Application Installation

The Atlassian applications on the Standby DC nodes should be kept up to date with the Active DC version. Scheduled maintenance to perform upgrades on the Active DC should always include steps to perform the same upgrade on the Standby DC nodes. Note that once again, the applications should not be started on the standby DC.

Any configuration files located in the installation directories that manage the configuration of the JVM environment, Tomcat, etc. should also be kept in sync across the Active and Standby DC.

Other Considerations

Depending on the version of Bitbucket Server in use, there are some specific considerations you should make to determine your architectural needs

Bitbucket Server

  • Bitbucket Server 4.3 introduces Mirrors for customers with a Data Center license. This feature allows you to provision mirror instances that can be located in different geographic reasons to enable faster downstream fetching for geographically distributed teams and is also a great solution for CI systems to reduce the load on your primary instance.
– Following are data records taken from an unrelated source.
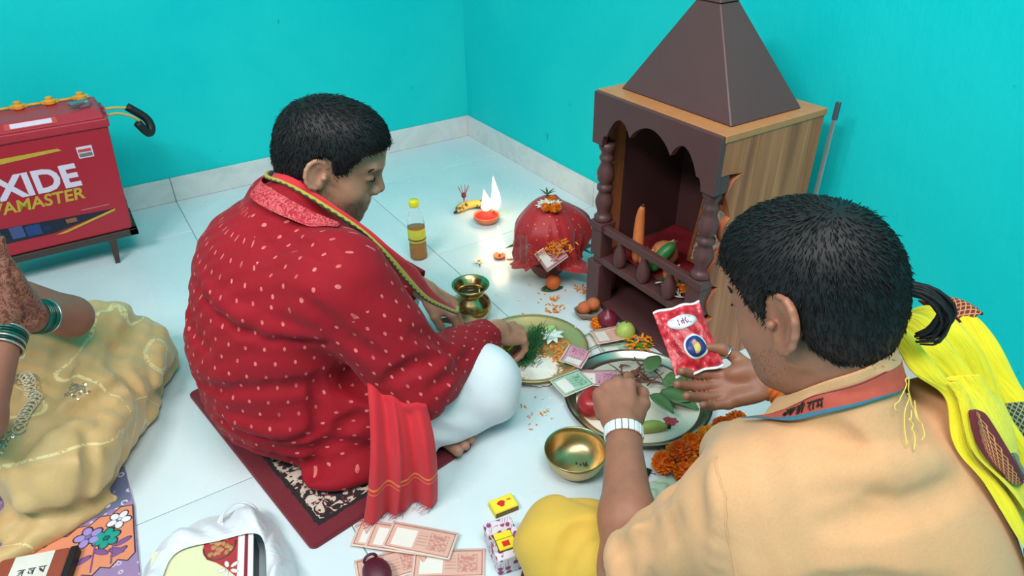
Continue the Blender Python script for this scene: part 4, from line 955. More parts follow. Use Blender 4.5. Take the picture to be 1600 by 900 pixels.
# ---- yellow dhoti
dh = [cap((-.83, -2.55, .13), (-1.055, -2.20, .098), .12, .082, .04), cap((-1.05, -2.21, .09), (-.74, -2.32, .06), .075, .055, .03), cap((-.70, -2.60, .13), (-.40, -2.36, .10), .12, .085, .04), cap((-.40, -2.36, .1), (-.80, -2.36, .06), .075, .055, .03), ell((-.77, -2.62, .12), (.17, .17, .11), None, .04)]
dh += [fun(lambda P: .003*np.sin((P[:, 0]*.5+P[:, 1]+P[:, 2])*60+2*np.sin(P[:, 2]*20)), 0, 'd'), fun(lambda P: .008-P[:, 2], .006, '&')]
dh0 = list(dh[:5])
for pts in ([(-1.02, -2.27, .2), (-1.06, -2.25, .17), (-1.10, -2.26, .12)], [(-.98, -2.24, .17), (-1.0, -2.2, .15), (-1.03, -2.15, .12)]): dh += crease(dh0, pts, .012, .006)
Vd, Fd = sdf_mesh(dh, .006); M_DHOTI = m_cloth('yellow_dhoti_cotton', (222, 178, 70), fold=.1).m; mesh_obj('dhoti', Vd, Fd, M_DHOTI, pr)
# ---- yellow shawl over the right shoulder
def m_shawl():
    n = N('yellow_shawl'); uv = n.sep(n.co('UV')); co = n.co(); u, v = uv[0], uv[1]
    base = n.mix(n.noise(10, 3, co), lin((226, 206, 14)), lin((244, 228, 40)))
    def band(x, a, b_): return n.math('MULTIPLY', n.math('GREATER_THAN', x, a), n.math('LESS_THAN', x, b_))
    lu, lv = n.math('MULTIPLY', u, 70.), n.math('MULTIPLY', v, 58.); d1 = n.math('PINGPONG', n.math('ADD', lu, lv), .5); d2 = n.math('PINGPONG', n.math('SUBTRACT', lu, lv), .5)
    lat = n.math('LESS_THAN', n.math('MINIMUM', d1, d2), .12); green = n.mix(lat, lin((22, 70, 62)), lin((170, 160, 110)))
    inb = band(v, .80, .955); tri = n.math('LESS_THAN', n.math('ADD', .66, n.math('MULTIPLY', n.math('PINGPONG', n.math('MULTIPLY', u, 45.), .5), .06)), v)
    on_ = n.math('GREATER_THAN', u, .46); col = n.mix(n.math('MULTIPLY', on_, n.math('MULTIPLY', tri, n.math('LESS_THAN', v, .985))), base, lin((20, 60, 56))); col = n.mix(n.math('MULTIPLY', on_, band(v, .72, .96)), col, green)
    n.P(Base_Color=col, Roughness=.8, Sheen_Weight=.2); n.bump(n.math('ADD', n.math('MULTIPLY', n.noise(700, 2, co), .05), n.noise(1, 3, n.map(uv_ := n.co('UV'), (7, 34, 1)), .6, .8)), .6, .008); return n.m
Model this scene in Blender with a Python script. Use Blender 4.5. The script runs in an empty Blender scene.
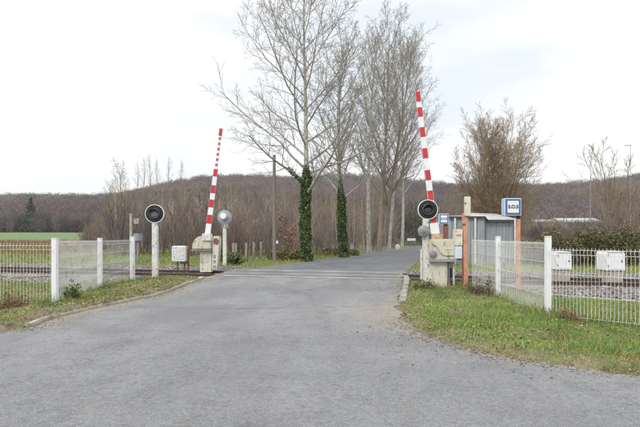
import bpy, bmesh, math, random
import numpy as np
from mathutils import Vector, Matrix

# ------------------------------------------------------------------ camera, sky, sun, exposure
S = bpy.context.scene
C = S.collection
F = 500.0            # focal length in photo pixels (photo 640 x 427), used to size things
HZ = 235.0           # eye-level row of the photo
EYE = 1.6
cd = bpy.data.cameras.new('camera')
cam = bpy.data.objects.new('camera', cd)
C.objects.link(cam)
cam.location = (0, 0, EYE)
cam.rotation_euler = (math.radians(90), 0, 0)
cd.sensor_width = 36
cd.lens = 36 * F / 640
cd.shift_y = (HZ - 213.5) / 640
cd.clip_start = 0.1
cd.clip_end = 6000
S.camera = cam

HAZE = 0.0002
SUN_EL, SUN_AZ = math.radians(38), math.radians(215)      # azimuth from +Y clockwise
w = bpy.data.worlds.new('World')
S.world = w
w.use_nodes = True
nt = w.node_tree
nt.nodes.clear()
def N(t, **kw):
    n = nt.nodes.new(t)
    for k, v in kw.items():
        setattr(n, k, v)
    return n
out = N('ShaderNodeOutputWorld'); bg = N('ShaderNodeBackground')
bg.inputs['Strength'].default_value = 0.1
sky = N('ShaderNodeTexSky', sky_type='NISHITA', sun_disc=False, sun_elevation=SUN_EL, sun_rotation=SUN_AZ)
tc = N('ShaderNodeTexCoord'); sep = N('ShaderNodeSeparateXYZ')
nt.links.new(tc.outputs['Generated'], sep.inputs[0])
grad = N('ShaderNodeMapRange', interpolation_type='SMOOTHSTEP')   # overcast: brighter overhead than at the horizon
grad.inputs['From Min'].default_value = 0.40; grad.inputs['From Max'].default_value = 1.0
grad.inputs['To Min'].default_value = 9.6; grad.inputs['To Max'].default_value = 27.0
nt.links.new(sep.outputs['Z'], grad.inputs['Value'])
mp = N('ShaderNodeMapping'); mp.inputs['Scale'].default_value = (1.0, 1.0, 4.5)
mp.inputs['Location'].default_value = (3.1, 0.4, 0.2)
nz = N('ShaderNodeTexNoise'); nz.inputs['Scale'].default_value = 1.7; nz.inputs['Detail'].default_value = 7
nt.links.new(tc.outputs['Generated'], mp.inputs[0]); nt.links.new(mp.outputs[0], nz.inputs['Vector'])
thin = N('ShaderNodeMapRange', interpolation_type='SMOOTHSTEP')
thin.inputs['From Min'].default_value = 0.47; thin.inputs['From Max'].default_value = 0.72
nt.links.new(nz.outputs['Fac'], thin.inputs['Value'])
tint = N('ShaderNodeMix', data_type='RGBA')
tint.inputs['A'].default_value = (0.985, 0.99, 1.0, 1); tint.inputs['B'].default_value = (0.8, 0.865, 0.94, 1)
nt.links.new(thin.outputs[0], tint.inputs['Factor'])
cl = N('ShaderNodeVectorMath', operation='SCALE')
nt.links.new(tint.outputs['Result'], cl.inputs[0]); nt.links.new(grad.outputs[0], cl.inputs['Scale'])
mx = N('ShaderNodeMix', data_type='RGBA'); mx.inputs['Factor'].default_value = 0.94
nt.links.new(sky.outputs[0], mx.inputs['A']); nt.links.new(cl.outputs[0], mx.inputs['B'])
nt.links.new(mx.outputs['Result'], bg.inputs['Color']); nt.links.new(bg.outputs[0], out.inputs[0])

sd = bpy.data.lights.new('sun', 'SUN'); sd.energy = 1.5; sd.angle = math.radians(10); sd.color = (1, .96, .9)
sun = bpy.data.objects.new('sun', sd); C.objects.link(sun)
sdir = Vector((math.sin(SUN_AZ) * math.cos(SUN_EL), math.cos(SUN_AZ) * math.cos(SUN_EL), math.sin(SUN_EL)))
sun.rotation_euler = sdir.to_track_quat('Z', 'Y').to_euler()
sun.location = (0, -20, 40)

vs = S.view_settings
S.display_settings.display_device = 'sRGB'
vs.view_transform = 'Standard'; vs.look = 'None'; vs.exposure = 0.22; vs.gamma = 1.0
vs.use_curve_mapping = False
S.cycles.max_bounces = 5; S.cycles.diffuse_bounces = 3; S.cycles.glossy_bounces = 2
S.cycles.transparent_max_bounces = 8
S.cycles.use_denoising = True

# ------------------------------------------------------------------ helpers
def setp(o, label=None, cat=None, group=None, kind=None):
    if label: o['label'] = label
    if cat: o['category'] = cat
    if group: o['group'] = group
    if kind: o['kind'] = kind
    return o

def thing(name, loc, label, cat, group=None, rz=0.0):
    o = bpy.data.objects.new(name, None)
    o.empty_display_size = 0.2
    C.objects.link(o)
    o.location = loc
    o.rotation_euler = (0, 0, rz)
    return setp(o, label, cat, group)

def link(name, me, parent=None):
    o = bpy.data.objects.new(name, me)
    C.objects.link(o)
    if parent is not None:
        o.parent = parent
    return o

def np_mesh(name, v, faces, mats, tint=None, mi=None, smooth=False):
    """v (N,3); faces: list of int arrays (M,k); one mesh"""
    me = bpy.data.meshes.new(name)
    v = np.asarray(v, dtype=np.float32)
    me.vertices.add(len(v)); me.vertices.foreach_set('co', v.ravel())
    loops = np.concatenate([np.asarray(f).ravel() for f in faces]).astype(np.int32)
    tot = np.concatenate([np.full(len(f), np.asarray(f).shape[1]) for f in faces]).astype(np.int32)
    st = np.concatenate([[0], np.cumsum(tot)[:-1]]).astype(np.int32)
    me.loops.add(len(loops)); me.loops.foreach_set('vertex_index', loops)
    me.polygons.add(len(tot)); me.polygons.foreach_set('loop_start', st)
    for m in (mats if isinstance(mats, (list, tuple)) else [mats]):
        me.materials.append(m)
    if mi is not None:
        me.polygons.foreach_set('material_index', np.asarray(mi, dtype=np.int32))
    me.polygons.foreach_set('use_smooth', np.full(len(tot), smooth))
    me.update(calc_edges=True)
    if tint is not None:
        t = np.ones((len(v), 4), dtype=np.float32); t[:, :3] = tint
        a = me.attributes.new('tint', 'FLOAT_COLOR', 'POINT'); a.data.foreach_set('color', t.ravel())
    me.validate()
    return me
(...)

A mirror instance can potentially fail over from the active DC to the standby DC invisibly, for instance if you have a global load balancer set up or some other mechanism whereby the Smart Mirror can continue to reach the Standby DC via the same routes.
  • Bitbucket Server 4.6 introduces Code Search. In a Data Center configuration, it would be necessary to install and configure a remote Elasticsearch instance to make use of this feature, as the built-in Elasticsearch instance is not suitable for a multi-node DC deployment. This is something for you to keep in mind as it impacts your requirements in setting up a secondary standby DC instance, and is another system you would need to investigate a replication scenario for. Note that if you choose not to replicate the Elasticsearch instance, code search would be initially unavailable during a failover event whilst the index was rebuilt and could take a number of minutes or hours to completely reindex all of your repositories.